Sur la réforme du collège
- Je juge cette réforme contraire à l'intérêt de la République.
- Je pense que quand on diminue de 20% les horaires des disciplines, naturellement on contribue à l'abaissement du niveau. Et l'abaissement du niveau, c'est quand même bien ce qui frappe déjà aujourd'hui !
- Les nouveaux programmes interdisciplinaires sont chewing-gum ! On peut tout y mettre !
- Je pense que Manuel Valls a un penchant républicain qui mériterait d'être encouragé. Or, en l'occurrence, il a cédé à un courant qui est le contraire. Il y a un courant qui refuse d'opposer la démocratisation de l'école et sa qualité, c'est l'élitsme républicain, qui donne à chacun la possibilité d'aller au bout de ses possibilités ; et l'autre courant ne met pas le savoir mais l'élève au centre de l'école. Eh bien, aujourd'hui, nous avons le sauvageon au centre de l'école.
- Cette seconde tendance, pédagogiste, est amenée à préparer la destruction de l'école en tant qu'institution de la République. Voyez l'idée de l'autonomie des établissements : si tous les établissements sont autonomes, il n'y a plus d'école de la République. Il y a des établissements très inégaux entre eux. Si on recrute les maîtres non plus en fonction de savoirs scientifiques, disciplinaires, mais de critères pédagogistes, en amont, pour les former ensuite, cela veut dire qu'on accorde beaucoup moins d'importance à des savoirs académiques et beaucoup plus à des savoirs comportementaux, qui n'en sont pas en réalité.
- J'appelle avec deux anciens ministres de l'Education nationale François Bayrou et Luc Ferry à signer une pétition contre la réforme du collège, par devoir pour la jeunesse du pays.
Questions diverses
- Arnaud Montebourg a beaucoup de traits sympathiques. Je pense qu'il aurait été plus utile au sein du gouvernement, où il a quand même fait du beau travail. Et j'ajoute qu'il faut prendre conscience de ce que le gonflement continue du chômage depuis trente ans à fait le lit du Front National.
- Ce qui fait le lit du Front National, ce n'est pas Jean-Pierre Chevènement, ce n'est pas Arnaud Montebourg : c'est une politique qui n'a jamais changé, parce que ceux qui la mènent ne veulent en aucune manière tenir compte des aspirations qui s'expriment, et des réorientations au niveau européen qui seraient nécessaires. Ce n'est pas l'Europe en soi, mais la manière de faire l'Europe, qui est très critiquable, et cela depuis l'origine. On voit le résultat aujourd'hui.

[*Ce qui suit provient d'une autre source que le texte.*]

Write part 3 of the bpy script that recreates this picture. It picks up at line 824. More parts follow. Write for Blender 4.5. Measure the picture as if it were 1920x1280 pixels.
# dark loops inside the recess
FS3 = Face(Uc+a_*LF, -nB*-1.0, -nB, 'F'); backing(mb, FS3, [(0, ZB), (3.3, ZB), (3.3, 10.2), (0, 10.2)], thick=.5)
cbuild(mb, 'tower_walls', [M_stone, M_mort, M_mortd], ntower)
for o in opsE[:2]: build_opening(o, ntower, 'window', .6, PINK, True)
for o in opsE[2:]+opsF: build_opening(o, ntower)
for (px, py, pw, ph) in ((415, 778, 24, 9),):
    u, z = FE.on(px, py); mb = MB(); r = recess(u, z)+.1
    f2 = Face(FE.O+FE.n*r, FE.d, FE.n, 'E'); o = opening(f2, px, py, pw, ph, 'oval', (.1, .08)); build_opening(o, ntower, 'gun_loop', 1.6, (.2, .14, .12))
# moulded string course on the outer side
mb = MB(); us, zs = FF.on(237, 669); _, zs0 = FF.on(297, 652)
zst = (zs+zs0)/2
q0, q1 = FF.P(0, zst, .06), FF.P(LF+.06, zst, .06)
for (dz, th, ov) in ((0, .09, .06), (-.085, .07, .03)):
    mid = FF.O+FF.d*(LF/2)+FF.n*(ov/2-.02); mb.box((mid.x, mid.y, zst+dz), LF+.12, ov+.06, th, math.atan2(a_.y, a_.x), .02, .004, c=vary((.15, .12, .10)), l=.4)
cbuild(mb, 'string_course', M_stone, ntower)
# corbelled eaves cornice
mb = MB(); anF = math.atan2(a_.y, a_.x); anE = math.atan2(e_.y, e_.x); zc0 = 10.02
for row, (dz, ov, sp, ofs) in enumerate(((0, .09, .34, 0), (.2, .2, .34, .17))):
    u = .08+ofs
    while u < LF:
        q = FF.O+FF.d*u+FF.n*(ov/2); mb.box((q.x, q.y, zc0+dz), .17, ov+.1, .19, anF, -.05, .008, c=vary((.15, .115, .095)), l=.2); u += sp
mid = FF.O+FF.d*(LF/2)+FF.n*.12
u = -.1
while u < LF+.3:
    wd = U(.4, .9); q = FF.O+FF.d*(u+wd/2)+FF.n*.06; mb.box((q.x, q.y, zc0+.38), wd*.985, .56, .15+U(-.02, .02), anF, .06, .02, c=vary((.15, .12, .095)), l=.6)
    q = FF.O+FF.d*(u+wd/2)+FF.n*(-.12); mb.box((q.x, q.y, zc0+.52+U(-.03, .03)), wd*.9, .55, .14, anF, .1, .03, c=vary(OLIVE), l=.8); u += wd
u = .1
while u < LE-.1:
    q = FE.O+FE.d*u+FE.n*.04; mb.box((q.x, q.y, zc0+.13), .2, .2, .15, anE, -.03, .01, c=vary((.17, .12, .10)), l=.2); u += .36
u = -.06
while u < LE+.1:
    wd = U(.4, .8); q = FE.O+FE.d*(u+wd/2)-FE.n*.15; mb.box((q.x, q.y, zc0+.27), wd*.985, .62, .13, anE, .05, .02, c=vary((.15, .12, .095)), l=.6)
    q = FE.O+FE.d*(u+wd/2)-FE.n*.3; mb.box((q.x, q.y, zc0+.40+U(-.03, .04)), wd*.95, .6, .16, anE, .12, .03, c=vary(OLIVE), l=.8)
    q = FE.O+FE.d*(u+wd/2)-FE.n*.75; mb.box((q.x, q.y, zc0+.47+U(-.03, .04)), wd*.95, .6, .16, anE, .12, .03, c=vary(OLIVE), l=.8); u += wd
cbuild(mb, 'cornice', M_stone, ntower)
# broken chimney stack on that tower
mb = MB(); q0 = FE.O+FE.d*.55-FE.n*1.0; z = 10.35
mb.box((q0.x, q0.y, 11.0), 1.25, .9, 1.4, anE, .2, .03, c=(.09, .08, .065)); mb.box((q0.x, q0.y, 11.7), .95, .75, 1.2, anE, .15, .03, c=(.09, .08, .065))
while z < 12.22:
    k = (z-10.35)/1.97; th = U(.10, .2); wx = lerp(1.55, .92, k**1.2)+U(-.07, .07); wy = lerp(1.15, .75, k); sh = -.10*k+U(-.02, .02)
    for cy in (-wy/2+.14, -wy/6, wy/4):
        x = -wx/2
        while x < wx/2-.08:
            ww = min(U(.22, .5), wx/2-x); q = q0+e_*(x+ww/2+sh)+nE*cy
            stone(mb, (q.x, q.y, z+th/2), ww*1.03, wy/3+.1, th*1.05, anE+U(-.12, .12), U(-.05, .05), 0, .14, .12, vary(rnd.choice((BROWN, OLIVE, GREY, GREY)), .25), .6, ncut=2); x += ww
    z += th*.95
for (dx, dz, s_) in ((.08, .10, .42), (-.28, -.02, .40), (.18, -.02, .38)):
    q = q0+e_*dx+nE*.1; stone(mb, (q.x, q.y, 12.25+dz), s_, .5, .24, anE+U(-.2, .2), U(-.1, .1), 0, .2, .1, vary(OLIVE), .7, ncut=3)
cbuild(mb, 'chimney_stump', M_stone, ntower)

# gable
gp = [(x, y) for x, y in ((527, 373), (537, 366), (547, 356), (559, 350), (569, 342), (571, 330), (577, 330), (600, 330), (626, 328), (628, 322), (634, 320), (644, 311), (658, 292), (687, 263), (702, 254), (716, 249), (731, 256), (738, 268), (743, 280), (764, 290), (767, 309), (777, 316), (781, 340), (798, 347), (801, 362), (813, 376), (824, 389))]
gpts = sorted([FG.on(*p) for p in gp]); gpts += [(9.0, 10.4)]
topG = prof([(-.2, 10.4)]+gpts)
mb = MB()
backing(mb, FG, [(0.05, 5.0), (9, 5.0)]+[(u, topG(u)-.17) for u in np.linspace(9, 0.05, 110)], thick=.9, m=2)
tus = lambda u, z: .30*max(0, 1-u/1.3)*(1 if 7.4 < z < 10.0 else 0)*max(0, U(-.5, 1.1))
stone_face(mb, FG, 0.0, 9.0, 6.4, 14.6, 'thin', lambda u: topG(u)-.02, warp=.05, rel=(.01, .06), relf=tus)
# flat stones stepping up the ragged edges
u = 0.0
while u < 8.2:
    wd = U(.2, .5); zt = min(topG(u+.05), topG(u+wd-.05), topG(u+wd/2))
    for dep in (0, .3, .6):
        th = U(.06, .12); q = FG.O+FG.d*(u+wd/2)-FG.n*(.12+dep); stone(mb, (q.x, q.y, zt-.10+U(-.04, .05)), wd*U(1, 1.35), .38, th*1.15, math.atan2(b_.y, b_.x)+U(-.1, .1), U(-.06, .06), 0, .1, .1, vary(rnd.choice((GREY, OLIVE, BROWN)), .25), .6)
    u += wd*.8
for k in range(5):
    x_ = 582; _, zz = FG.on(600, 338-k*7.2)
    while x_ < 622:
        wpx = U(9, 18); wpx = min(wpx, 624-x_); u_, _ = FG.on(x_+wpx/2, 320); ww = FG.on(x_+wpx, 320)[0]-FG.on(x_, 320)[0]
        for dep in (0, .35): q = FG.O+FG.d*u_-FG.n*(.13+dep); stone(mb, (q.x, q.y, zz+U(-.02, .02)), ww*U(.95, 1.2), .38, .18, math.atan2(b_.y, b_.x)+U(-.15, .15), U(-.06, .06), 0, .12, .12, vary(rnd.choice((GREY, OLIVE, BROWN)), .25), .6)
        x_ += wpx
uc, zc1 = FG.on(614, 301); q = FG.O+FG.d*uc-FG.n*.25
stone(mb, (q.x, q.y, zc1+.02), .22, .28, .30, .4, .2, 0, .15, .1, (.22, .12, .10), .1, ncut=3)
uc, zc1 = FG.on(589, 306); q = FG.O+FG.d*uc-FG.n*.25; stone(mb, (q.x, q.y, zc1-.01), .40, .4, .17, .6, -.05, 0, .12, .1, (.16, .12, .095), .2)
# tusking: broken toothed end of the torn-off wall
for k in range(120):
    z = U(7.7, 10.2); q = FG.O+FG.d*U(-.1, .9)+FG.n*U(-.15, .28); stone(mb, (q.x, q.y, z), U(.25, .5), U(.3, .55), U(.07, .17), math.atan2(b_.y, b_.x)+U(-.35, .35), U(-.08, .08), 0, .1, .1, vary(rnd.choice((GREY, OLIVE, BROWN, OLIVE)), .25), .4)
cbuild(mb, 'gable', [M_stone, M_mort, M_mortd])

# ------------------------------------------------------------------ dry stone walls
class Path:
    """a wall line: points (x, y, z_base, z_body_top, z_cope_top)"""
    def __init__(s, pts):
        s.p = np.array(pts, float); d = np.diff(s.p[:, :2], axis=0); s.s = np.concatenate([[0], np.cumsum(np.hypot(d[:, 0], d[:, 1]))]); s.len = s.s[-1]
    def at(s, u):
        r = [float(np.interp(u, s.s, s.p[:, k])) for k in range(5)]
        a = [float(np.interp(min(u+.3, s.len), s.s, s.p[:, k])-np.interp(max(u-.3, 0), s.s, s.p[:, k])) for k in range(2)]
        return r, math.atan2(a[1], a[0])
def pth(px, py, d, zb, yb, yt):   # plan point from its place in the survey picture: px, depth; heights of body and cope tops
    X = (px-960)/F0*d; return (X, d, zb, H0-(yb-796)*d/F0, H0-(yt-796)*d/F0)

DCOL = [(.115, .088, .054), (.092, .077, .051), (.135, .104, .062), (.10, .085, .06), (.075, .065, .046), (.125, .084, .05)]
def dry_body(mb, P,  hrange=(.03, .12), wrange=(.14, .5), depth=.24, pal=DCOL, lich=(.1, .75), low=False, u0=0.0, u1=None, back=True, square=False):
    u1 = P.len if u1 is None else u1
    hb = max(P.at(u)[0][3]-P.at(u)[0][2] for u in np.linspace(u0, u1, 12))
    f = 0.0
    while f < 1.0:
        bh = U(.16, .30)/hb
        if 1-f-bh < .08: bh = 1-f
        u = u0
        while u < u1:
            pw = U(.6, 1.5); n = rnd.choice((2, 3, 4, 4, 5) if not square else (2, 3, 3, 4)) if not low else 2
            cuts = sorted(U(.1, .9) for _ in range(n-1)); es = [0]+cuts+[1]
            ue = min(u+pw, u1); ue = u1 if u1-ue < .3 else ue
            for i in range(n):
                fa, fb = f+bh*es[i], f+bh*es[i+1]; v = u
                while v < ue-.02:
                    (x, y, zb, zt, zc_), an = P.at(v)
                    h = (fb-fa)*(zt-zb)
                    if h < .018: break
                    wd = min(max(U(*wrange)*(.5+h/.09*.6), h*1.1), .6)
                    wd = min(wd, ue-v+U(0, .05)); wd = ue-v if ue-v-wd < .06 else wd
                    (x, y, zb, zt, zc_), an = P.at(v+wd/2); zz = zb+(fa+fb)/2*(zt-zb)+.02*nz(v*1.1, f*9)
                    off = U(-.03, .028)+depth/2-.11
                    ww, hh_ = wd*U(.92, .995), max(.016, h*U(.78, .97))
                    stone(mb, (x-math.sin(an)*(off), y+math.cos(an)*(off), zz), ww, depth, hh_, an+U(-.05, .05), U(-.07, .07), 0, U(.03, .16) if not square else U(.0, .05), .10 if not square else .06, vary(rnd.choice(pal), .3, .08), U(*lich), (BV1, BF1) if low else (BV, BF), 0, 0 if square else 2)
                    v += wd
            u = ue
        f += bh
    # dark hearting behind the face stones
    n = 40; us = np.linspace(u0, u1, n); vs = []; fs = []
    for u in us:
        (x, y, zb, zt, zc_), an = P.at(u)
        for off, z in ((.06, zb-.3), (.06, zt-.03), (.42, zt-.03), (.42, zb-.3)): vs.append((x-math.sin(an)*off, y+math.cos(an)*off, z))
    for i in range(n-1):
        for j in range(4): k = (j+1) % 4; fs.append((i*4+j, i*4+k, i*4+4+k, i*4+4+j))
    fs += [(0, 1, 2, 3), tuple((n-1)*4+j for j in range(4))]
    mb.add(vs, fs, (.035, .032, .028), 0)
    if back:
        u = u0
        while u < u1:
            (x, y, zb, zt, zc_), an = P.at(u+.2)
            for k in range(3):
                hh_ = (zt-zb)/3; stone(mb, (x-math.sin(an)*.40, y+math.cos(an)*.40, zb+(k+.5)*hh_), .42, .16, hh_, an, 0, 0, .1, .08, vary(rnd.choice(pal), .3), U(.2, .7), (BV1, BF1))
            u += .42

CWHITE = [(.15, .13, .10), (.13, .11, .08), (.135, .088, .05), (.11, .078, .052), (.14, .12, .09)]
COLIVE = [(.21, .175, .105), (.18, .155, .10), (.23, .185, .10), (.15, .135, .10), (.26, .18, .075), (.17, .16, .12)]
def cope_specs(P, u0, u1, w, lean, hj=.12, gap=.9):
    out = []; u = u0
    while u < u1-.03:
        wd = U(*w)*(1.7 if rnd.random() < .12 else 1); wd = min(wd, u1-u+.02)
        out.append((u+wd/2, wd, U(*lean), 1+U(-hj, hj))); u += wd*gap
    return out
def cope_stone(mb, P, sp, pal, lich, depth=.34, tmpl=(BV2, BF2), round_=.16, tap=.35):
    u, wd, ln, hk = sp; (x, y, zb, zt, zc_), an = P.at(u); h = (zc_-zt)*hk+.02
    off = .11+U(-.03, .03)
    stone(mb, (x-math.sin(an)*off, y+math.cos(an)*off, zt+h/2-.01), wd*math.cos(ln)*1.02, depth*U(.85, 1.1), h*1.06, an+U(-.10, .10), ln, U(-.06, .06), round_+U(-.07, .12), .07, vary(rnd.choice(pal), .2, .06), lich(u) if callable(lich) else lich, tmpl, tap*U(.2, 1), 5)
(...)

- Si on prend le terrorisme : j'ai alerté au moment de la guerre du Golfe sur ce qui allait se passer. On voit le résultat aujourd'hui. Je pourrais multiplier les exemples. Il y a une politique dont on voit les conséquences à très long terme. C'est pourquoi il ne faut pas se laisser absorber par ces petites peccadilles ridicules, qui ne sont même pas des peccadilles, car il n'y a pas l'once d'un péché pour Manuel Valls ici.